Vincennes (Le château de)

Depuis mon enfance, il symbolise une virilité médiévale (le donjon et le mur d’enceinte de Charles V), adoucie par les deux pavillons dits du Roi et de la Reine (XVIIe), sanctifiée par la Sainte-Chapelle. Henri V y est mort, pour notre honte, mais Charles VII l’a récupéré. Bien plus tard, les Allemands l’ont occupé, nouvelle honte.

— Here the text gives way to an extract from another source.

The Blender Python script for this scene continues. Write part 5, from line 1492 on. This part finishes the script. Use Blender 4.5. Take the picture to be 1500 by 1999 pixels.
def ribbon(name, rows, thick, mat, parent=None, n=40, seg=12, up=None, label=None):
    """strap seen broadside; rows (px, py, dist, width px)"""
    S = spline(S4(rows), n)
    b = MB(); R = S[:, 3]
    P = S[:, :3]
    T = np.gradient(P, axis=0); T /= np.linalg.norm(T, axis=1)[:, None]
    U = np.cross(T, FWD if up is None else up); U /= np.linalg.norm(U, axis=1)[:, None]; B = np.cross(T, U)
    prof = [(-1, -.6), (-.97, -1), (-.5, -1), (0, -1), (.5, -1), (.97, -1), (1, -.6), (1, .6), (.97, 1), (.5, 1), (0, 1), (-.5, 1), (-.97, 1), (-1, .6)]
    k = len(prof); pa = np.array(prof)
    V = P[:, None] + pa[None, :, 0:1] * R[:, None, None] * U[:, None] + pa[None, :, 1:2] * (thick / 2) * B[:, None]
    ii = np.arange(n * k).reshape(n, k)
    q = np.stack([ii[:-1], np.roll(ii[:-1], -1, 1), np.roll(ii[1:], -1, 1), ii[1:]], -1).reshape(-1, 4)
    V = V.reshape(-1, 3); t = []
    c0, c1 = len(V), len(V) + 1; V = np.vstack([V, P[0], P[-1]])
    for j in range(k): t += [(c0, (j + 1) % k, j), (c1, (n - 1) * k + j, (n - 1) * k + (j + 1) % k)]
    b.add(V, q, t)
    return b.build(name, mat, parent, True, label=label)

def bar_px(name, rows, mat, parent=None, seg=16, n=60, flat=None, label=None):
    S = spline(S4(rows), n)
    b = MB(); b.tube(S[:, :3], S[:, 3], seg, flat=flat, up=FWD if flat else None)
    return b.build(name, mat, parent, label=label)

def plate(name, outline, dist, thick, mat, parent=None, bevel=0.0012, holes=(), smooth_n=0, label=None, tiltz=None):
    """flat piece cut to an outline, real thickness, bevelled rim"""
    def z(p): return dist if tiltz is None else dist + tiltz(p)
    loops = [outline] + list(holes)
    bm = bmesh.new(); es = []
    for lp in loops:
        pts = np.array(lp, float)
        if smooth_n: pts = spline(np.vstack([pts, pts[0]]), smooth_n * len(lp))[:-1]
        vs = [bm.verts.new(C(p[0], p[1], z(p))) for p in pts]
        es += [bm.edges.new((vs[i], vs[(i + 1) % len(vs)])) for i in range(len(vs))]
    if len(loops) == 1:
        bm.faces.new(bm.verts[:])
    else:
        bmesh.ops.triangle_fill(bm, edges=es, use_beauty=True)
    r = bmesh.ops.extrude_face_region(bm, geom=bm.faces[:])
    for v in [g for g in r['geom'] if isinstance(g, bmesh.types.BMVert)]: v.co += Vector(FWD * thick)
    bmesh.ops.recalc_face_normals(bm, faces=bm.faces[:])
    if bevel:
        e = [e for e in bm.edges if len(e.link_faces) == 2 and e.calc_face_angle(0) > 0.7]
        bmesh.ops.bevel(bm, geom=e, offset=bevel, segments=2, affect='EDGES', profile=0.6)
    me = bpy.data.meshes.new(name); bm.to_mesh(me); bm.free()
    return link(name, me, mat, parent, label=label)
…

Entre-temps il a vu des rois naître, convoler, mourir ou se planquer, des prisonniers y calmer leurs ardeurs philosophiques et autres (Mirabeau, Sade, Diderot), le jeune duc d’Enghien se faire assassiner dans les douves.

C’est un décor de Walter Scott à la française, évocateur d’une France de chevaliers qui d’un coup d’épée tranchaient en deux l’ennemi et son cheval. Le chêne où Saint Louis rendait la justice se trouvait-il à l’intérieur ou hors de l’enceinte ? Longtemps, j’ai tourné autour des douves en me demandant par où le duc de Beaufort avait pu s’évader. C’est un épisode majeur de Vingt ans après, au moment de la Fronde. Une « Association des amis de Dumas » a apposé une plaque du côté du Donjon et du bois de Vincennes, affirmant que l’inénarrable « roi des Halles » avait fait la belle à cet endroit. Doit-on le croire ? J’imaginais plutôt Athos et Aramis planqués de l’autre côté, vers Joinville.

Parfois je viens nuitamment, je me coule dans la peau d’une sentinelle et je crois apercevoir un fantôme noir et impavide : Saint-Cyran, le janséniste impénitent, qui entretint sur place, durant cinq années de captivité, un dialogue avec Dieu dont j’aimerais connaître la teneur. L’orgueil de ce solitaire gascon était admirable ; il rejoint la sainteté et l’héroïsme dans l’ordre de la rébellion, presque sacré à mes yeux. Pour autant je ne lui donne pas théologiquement raison. Je ne donne pas raison non plus à Richelieu de l’avoir encaserné, tout en l’absolvant : en bon Français j’aime la sédition, mais il ne me déplaît pas qu’un vrai chef sache la brider.